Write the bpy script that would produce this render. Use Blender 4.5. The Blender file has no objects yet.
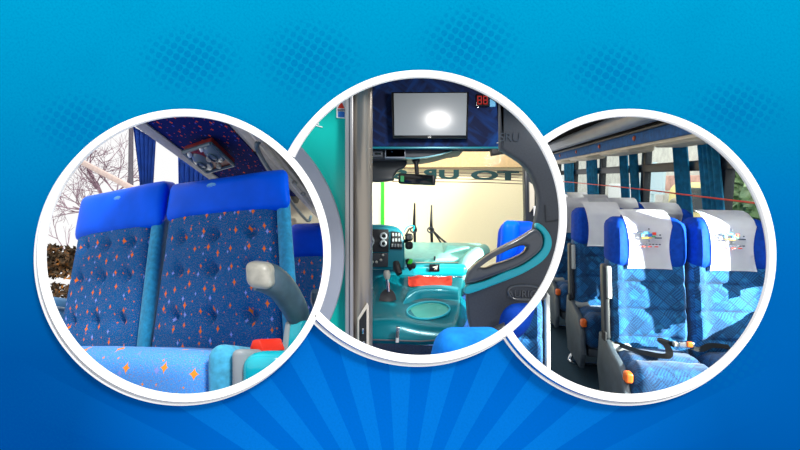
import bpy, bmesh, math, random
from mathutils import Vector, Matrix
random.seed(7)
PI = math.pi
SC = bpy.context.scene
COL = SC.collection
F = 450.0                       # focal length in pixels of the 800x450 frame
EYE = Vector((0, 0, 1.6))

def A(px, py, d):
    return Vector(((px-400)/F*d, d, 1.6+(225-py)/F*d))

# ------------------------------------------------------------------ materials
def lin(h):
    h = h.lstrip('#'); v = [int(h[i:i+2], 16)/255 for i in (0, 2, 4)]
    return tuple((c/12.92 if c <= .04045 else ((c+.055)/1.055)**2.4) for c in v)+(1,)

class X:                                                    # tiny expression wrapper round math nodes
    def __init__(s, nt, sock): s.nt, s.s = nt, sock
    def _m(s, op, b=None, c=None):
        n = s.nt.nodes.new('ShaderNodeMath'); n.operation = op
        for i, v in enumerate((s, b, c)):
            if v is None: continue
            if isinstance(v, X): s.nt.links.new(v.s, n.inputs[i])
            else: n.inputs[i].default_value = v
        return X(s.nt, n.outputs[0])
    def __add__(s, o): return s._m('ADD', o)
    def __sub__(s, o): return s._m('SUBTRACT', o)
    def __mul__(s, o): return s._m('MULTIPLY', o)
    def __truediv__(s, o): return s._m('DIVIDE', o)
    def __pow__(s, o): return s._m('POWER', o)
    def lt(s, o): return s._m('LESS_THAN', o)
    def gt(s, o): return s._m('GREATER_THAN', o)
    def mx(s, o): return s._m('MAXIMUM', o)
    def mn(s, o): return s._m('MINIMUM', o)
    def f(s, op, *a): return s._m(op, *a)
    def clamp(s, a=0., b=1.): return s.mx(a).mn(b)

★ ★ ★

Task instructions →
Leave out any pictures and return exactly the lines from the beginning of the data through the line with "return tuple((c/12.92 if", inclusive.

Result of the task →
Write the bpy script that would produce this render. Use Blender 4.5. The Blender file has no objects yet.
import bpy, bmesh, math, random
from mathutils import Vector, Matrix
random.seed(7)
PI = math.pi
SC = bpy.context.scene
COL = SC.collection
F = 450.0                       # focal length in pixels of the 800x450 frame
EYE = Vector((0, 0, 1.6))

def A(px, py, d):
    return Vector(((px-400)/F*d, d, 1.6+(225-py)/F*d))

# ------------------------------------------------------------------ materials
def lin(h):
    h = h.lstrip('#'); v = [int(h[i:i+2], 16)/255 for i in (0, 2, 4)]
    return tuple((c/12.92 if c <= .04045 else ((c+.055)/1.055)**2.4) for c in v)+(1,)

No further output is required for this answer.